Pascal était connu pour sa générosité et son ancrage dans le quartier, tel que l'a souligné Sébastien Deloglu, député LFI des Bouches-du-Rhône sur le réseau social X (ex Twitter). Il devient le symbole de ces nombreux invisibles à la situation fragile : le modèle dans lequel se sont engagés de nombreux boulangers-pâtissiers français offre peu de perspectives de réussite. En payant un fonds de commerce à un prix élevé, auquel peuvent se rajouter des investissements nécessaires pour améliorer les conditions de travail, l'endettement de ces structures artisanales peut rapidement devenir intenable... d'autant plus quand la consommation bât de l'aile, comme c'est le cas aujourd'hui.

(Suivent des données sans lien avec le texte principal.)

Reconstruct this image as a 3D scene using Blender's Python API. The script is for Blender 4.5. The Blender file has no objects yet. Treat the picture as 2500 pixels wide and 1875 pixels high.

Olivier Faure, député de Seine-et-Marne (77) et président du Parti Socialiste a appelé à "sortir du déni". "Nos artisans, nos agriculteurs ont besoin de notre soutien" a-t-il poursuivi. Un soutien qui devrait venir à la fois des consommateurs, de par leurs actes d'achat quotidiens, des collectivités... mais aussi de la filière elle-même, qui devra imaginer de nouvelles façons de faire vivre décemment celles et ceux qui font le pain. Leurs partenaires que sont la Confédération Nationale de la Boulangerie-Pâtisserie Française (CNBPF) ou les meuniers auront fort à faire afin de développer des outils adaptés pour former et fidéliser dans une filière confrontée à de nombreux enjeux, à la fois économiques et sociétaux, la boulangerie devant prendre part à la transition alimentaire et écologique engagée à l'échelle de la société. De son côté, Stéphane Ravacley milite pour des gestes forts à destination des indépendants, tels que la suppression de la TVA sur les produits de première nécessité ou les ingrédients. Un effort de solidarité qui n'est pas encore parvenu à séduire.

Questionnée sur le sujet, la ministre Olivia Grégoire dénonce la récupération politique du tragique événement "Ce qui est indécent, c’est de tout mélanger. Ce qui est indécent, c’est de lier des choses qui n'ont pas à être liées.". Elle a assuré que la situation financière du boulanger était saine : dettes fiscales, dettes sociales, situation auprès des fournisseurs... tout aurait été inspecté, sans laisser présager de difficultés. Un constat partagé par Monique Imbert, présidente de l’union des syndicats des maîtres artisans boulangers-pâtissiers des Bouches-du-Rhône. Interrogée par le journal 20minutes, elle dépeint une situation ne semblant pas dégradée : l'artisan voulait racheter les murs de la boutique à son associé, et cherchait à remplacer deux de ses salariés. "Quand on parle de racheter des parts et remplacer du personnel, ce n’est pas le discours de quelqu’un qui est au bout du bout." conclut-elle.